Commonwealth Honors College to Host Black Heritage Month Lecture Featuring Smith College Provost and Dean Daphne Lamothe
Commonwealth Honors College will host Daphne Lamothe as its Black Heritage Month speaker on Feb. 12, fostering a conversation about time, culture and the humanities. Lamothe, provost and dean of the faculty at Smith College and a scholar of Africana studies, will present “The Virtues of Slowness in Times of Urgency: Black Time and Aesthetic Possibility” from 5 to 6 p.m. in the Commonwealth Honors College Events Hall.
Lamothe’s lecture will explore how society’s focus on speed and efficiency, heightened by technological change and artificial intelligence, can come at the expense of reflection and analysis.
“Americans tend to idealize ideas of the future and the pursuit of progress,” she says, noting that lived experience is far more complex than a linear sense of time. Drawing on Black literature, history and culture, Lamothe argues the Black experience reveals a more layered understanding of temporality, shaped by memory, history and imagined futures.

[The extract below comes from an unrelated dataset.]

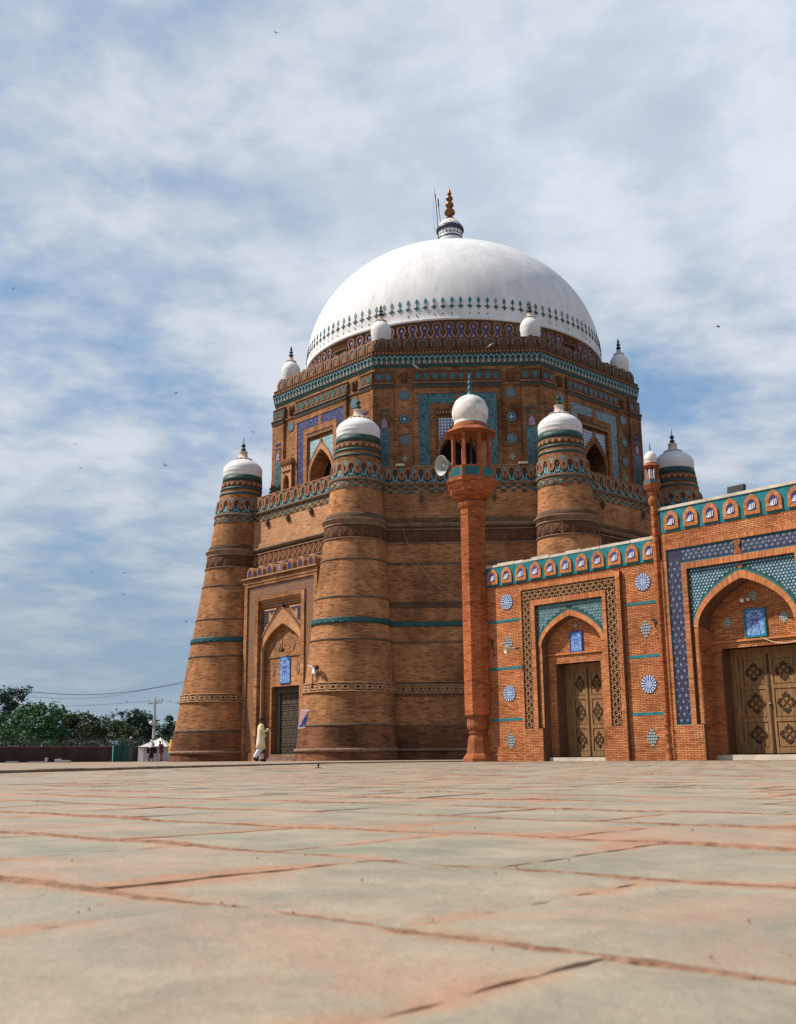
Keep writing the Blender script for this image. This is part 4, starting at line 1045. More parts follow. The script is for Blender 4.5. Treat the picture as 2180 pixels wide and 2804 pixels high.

Her book, “Black Time and the Aesthetic Possibility of Objects,” developed in the wake of Trayvon Martin’s death in 2012 and the reelection of President Barack Obama—a juxtaposition that inspired her concept of “Black aesthetic time.” The theory examines how racialized life exists across multiple temporal realities and connects to artistic and literary movements such as Afrofuturism.
The lecture is free and open to all.